今までのディズニーだったら、基本は前者の方向性だっただろう。

主人公が自分の外の世界に興味を持ち、冒険をし、やっぱり自分の家がいいわ!と元の世界に戻って幸せに暮らす。めでたしめでたし、という世界だ。
ダチョウ倶楽部が「押すなよ、押すなよ」と言っていたら、誰かが押すぐらい当たり前のお決まりのパターンである。
前作『シュガー・ラッシュ』もまさにそのパターンで、自分のゲームが嫌になったラルフが「シュガー・ラッシュ」を通じて別の世界(考え方)を知り、元の世界に戻る、というストーリーである。

こういった「お決まり」のパターンには一定のニーズがある。

例えば韓国ドラマ。
同僚に「毎度お決まりの恋愛ドラマの何が面白いのか」を聞いたことがあるのだが、
その際の回答は「それがいい」とのことだった。

自分の期待したとおりのストーリー展開で進んでいくので、
疲れている時に安心して見ることができる。リラックスできる。

とのことだった。

なるほど。確かにそういった「来るぞ来るぞ…ほらきた〜!」というコンテンツの楽しみ方もあるのだろう。
定期的にTV放送されるジブリ作品も同様の楽しみ方だろう。
ストーリーはおおよそ把握している。だから驚きもない。
「来るぞ来るぞ…ほらきた〜!バルス!」。それが求められている。


一方で、そうではないコンテンツの楽しみ方もある。
自身の考え方や感覚と、作品から得られる情報の「ギャップ」から得られる興奮である。

「そこでこうくるか!(驚き)」「え、そんなことしちゃうの⁉(イメージとの相違)」「そういう考え方もあるのか(新情報)」

そういった自身の「相場観」と「コンテンツ」のギャップに人は刺激されれる。

『シュガー・ラッシュ:オンライン』はその方向性を打ち出そうとしていた。
前作でも様々なディズニーや他IPキャラのオールスターは驚きだったが、今作では(予告でも映像が出ていたように)ディズニープリンセスが大集合する。
また冒頭でも書いたようにオチの方向性が「変化」であり、多くの人が想定した方向性とは違うだろう。

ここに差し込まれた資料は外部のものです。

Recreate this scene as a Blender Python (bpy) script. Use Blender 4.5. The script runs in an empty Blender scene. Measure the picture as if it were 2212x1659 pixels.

何十年も同じメタメッセージを打ち出していたディズニーは、時代の大きな変化に対応しようと、自身も変わろうとしている。


ただ、それでいいのだろうか、ということもある。

シュガー・ラッシュに関して言えば、今作の内容は前作のオチを(ラルフの考え方を)否定するような内容だった。
シリーズで方向性が一貫していない。
また各レビューサービスの感想を見ると、賛否両論である。
否定的な意見としては、前作との方向性の違いを否定する人もいれば、ディズニー映画としてどうなのかという意見を書く人もいる。
要するに「ディズニー映画としての『シュガー・ラッシュ』に求めるものと違った」ということだ。

「(ディズニーの)お決まり」を求めており、変化は求めていない鑑賞者も一定数いるのだろう(というかマジョリティかもしれない)。


ディズニーのその姿勢が悪い方に現れたのが『スター・ウォーズ/最後のジェダイ』である。

ソープオペラであるスターウォーズの否定、フォースの解釈など、物語のロジックを大きく変えようとする姿勢が見られた。
善悪二項対立、家族ドラマからの脱却したい意図が見て取れる。

その結果、旧来のスターウォーズファン、新しいファン、どちらからも評価されない中途半端な作品になってしまった。


2019年も、2月のメリー・ポピンズ、3月のダンボ、6月のアラジンと、近年大量生産しているアニメの実写モノ・リバイバルモノを中心に、ディズニーは多くの作品を公開予定だ。
それらの作品はどういう作品の方向性を打ち出していくのだろう。また観客からの反応は?
良くも悪くも映画産業、コンテンツ業界にとって影響力の大きいディズニーの今後の動向には注目したい。

また、「ディズニー映画の本質とは何か」を追求しながら、時代の変化に合わせた「夢を見させてくれる」作品を期待したい。